Il ne serait par contre pas prudent de s’en prendre aux juifs, aux musulmans (les caricatures autorisées ne visent que les terroristes qui agissent au nom de l’Islam, non la religion musulmane elle-même), les Roms, les Noirs, les homosexuels et j’en passe. La crainte est telle que les journalistes et les écrivains s’auto-censurent afin de ne pas encourir la réprobation générale et l’exclusion définitive. Ceux qui gardent encore courageusement leur liberté d’expression se voient chassés des émissions auxquelles ils participaient, ceci sans grande émotion de la part des défenseurs patentés d’une liberté d’expression formatée.

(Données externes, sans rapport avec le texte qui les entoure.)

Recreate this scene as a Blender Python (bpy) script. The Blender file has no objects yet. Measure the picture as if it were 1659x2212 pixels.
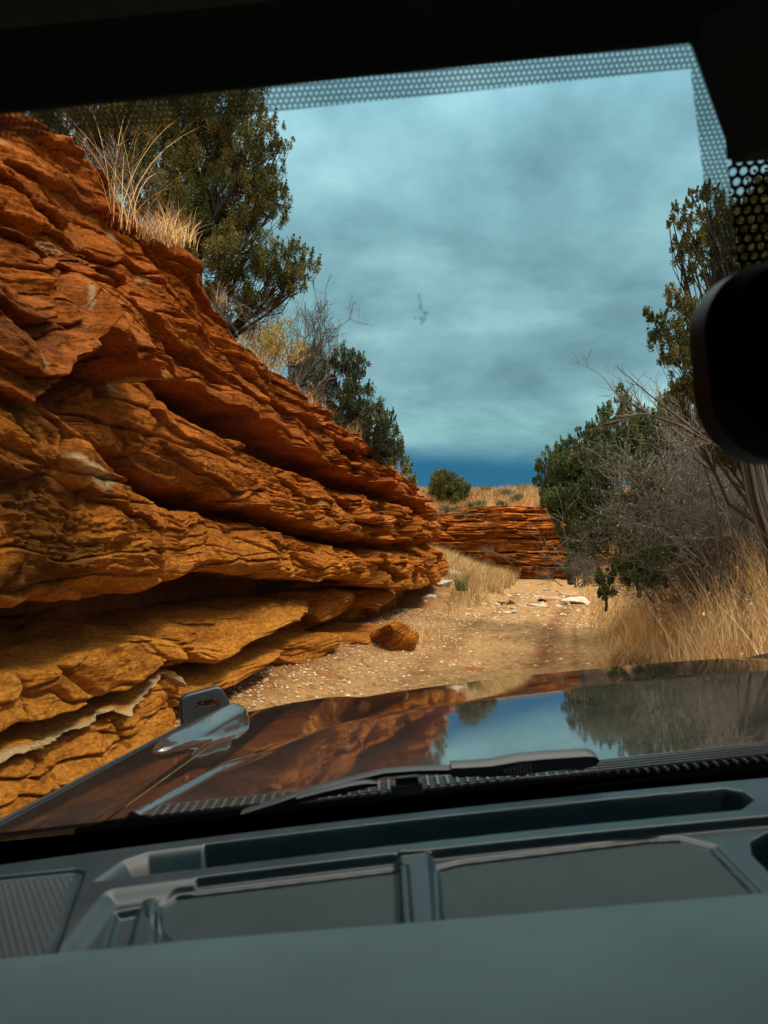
import bpy, math, random
import numpy as np
from mathutils import Vector, Matrix

rng = np.random.default_rng(7)
random.seed(7)
SC = bpy.context.scene
COL = SC.collection

# ------------------------------------------------------------------ camera
F = 739.0            # focal length in pixels of the 768x1024 frame
EYE = 1.70           # eye height above the track, camera at the origin in plan
HOR = 540.0          # pixel row of the eye-level horizon
cam = bpy.data.cameras.new('camera')
cam.sensor_fit = 'VERTICAL'
cam.sensor_height = 36.0
cam.sensor_width = 27.0
cam.lens = 36.0 * F / 1024.0
cam.shift_y = (HOR - 512.0) / 1024.0
cam.clip_start = 0.02
cam.clip_end = 3000.0
cam.dof.use_dof = True
cam.dof.focus_distance = 7.0
cam.dof.aperture_fstop = 10.0
co = bpy.data.objects.new('camera', cam)
COL.objects.link(co)
co.location = (0, 0, EYE)
co.rotation_euler = (math.radians(90), 0, 0)
SC.camera = co

# ------------------------------------------------------------------ sky
SUN_EL, SUN_AZ = math.radians(56), math.radians(118)   # azimuth clockwise from +Y
world = bpy.data.worlds.new('World')
SC.world = world
world.use_nodes = True
nt = world.node_tree
nt.nodes.clear()


def N(nt, kind, **kw):
    n = nt.nodes.new(kind)
    for k, v in kw.items():
        if k in ('operation', 'blend_type', 'data_type', 'sky_type', 'sun_disc', 'sun_elevation', 'sun_rotation',
                 'noise_dimensions', 'feature', 'interpolation_type', 'clamp', 'musgrave_type', 'noise_type', 'normalize',
                 'attribute_name', 'voronoi_dimensions', 'altitude', 'air_density', 'dust_density', 'distance'):
            setattr(n, k, v)
        else:
            n.inputs[k].default_value = v
    return n


def ramp(nt, src, stops, interp='LINEAR'):
    r = nt.nodes.new('ShaderNodeValToRGB')
    r.color_ramp.interpolation = interp
    el = r.color_ramp.elements
    while len(el) < len(stops):
        el.new(0.5)
    for e, (p, c) in zip(el, stops):
        e.position = p
        e.color = (*c, 1) if len(c) == 3 else c
    nt.links.new(src, r.inputs[0])
    return r.outputs[0]


def math_(nt, op, a, b=None, clamp=False):
    m = nt.nodes.new('ShaderNodeMath')
    m.operation = op
    m.use_clamp = clamp
    for i, v in enumerate((a, b)):
        if v is None:
            continue
        if isinstance(v, (int, float)):
            m.inputs[i].default_value = v
        else:
            nt.links.new(v, m.inputs[i])
    return m.outputs[0]


def mix(nt, fac, a, b, blend='MIX'):
    m = nt.nodes.new('ShaderNodeMix')
    m.data_type = 'RGBA'
    m.blend_type = blend
    for i, v in ((0, fac), (6, a), (7, b)):
        if isinstance(v, (int, float)):
            m.inputs[i].default_value = v
        elif isinstance(v, tuple):
            m.inputs[i].default_value = (*v, 1) if len(v) == 3 else v
        else:
            nt.links.new(v, m.inputs[i])
    return m.outputs[2]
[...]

Mgr Lefebvre lui-même a fait l’objet d’un procès. Il a été traîné devant les tribunaux par la LICRA pour des propos tenus lors d’une conférence de presse en novembre 1989 durant laquelle, répondant à des questions de journalistes, il avait mis en garde contre les dangers de l’islamisation de la France. Il avait prédit que les musulmans imposeraient petit à petit leurs lois, il avait qualifié la multiplication des mosquées de catastrophe et évoqué le danger des rapts et des séquestrations que les musulmans pratiquent quand ils le peuvent. Le procès aboutit à la condamnation de Mgr Lefebvre le 21 mars 1991 à une amende de 55 001 francs. Mais cette peine ne fut pas appliquée : Monseigneur rendit son âme à Dieu quatre jours plus tard.
La liberté d’expression, comme toutes les libertés révolutionnaires, n’est là que pour entraîner les hommes au mal et à l’erreur, pour combattre l’Eglise catholique et les saines institutions naturelles.
Nous combattons nous pour la vérité et le règne du Christ Roi.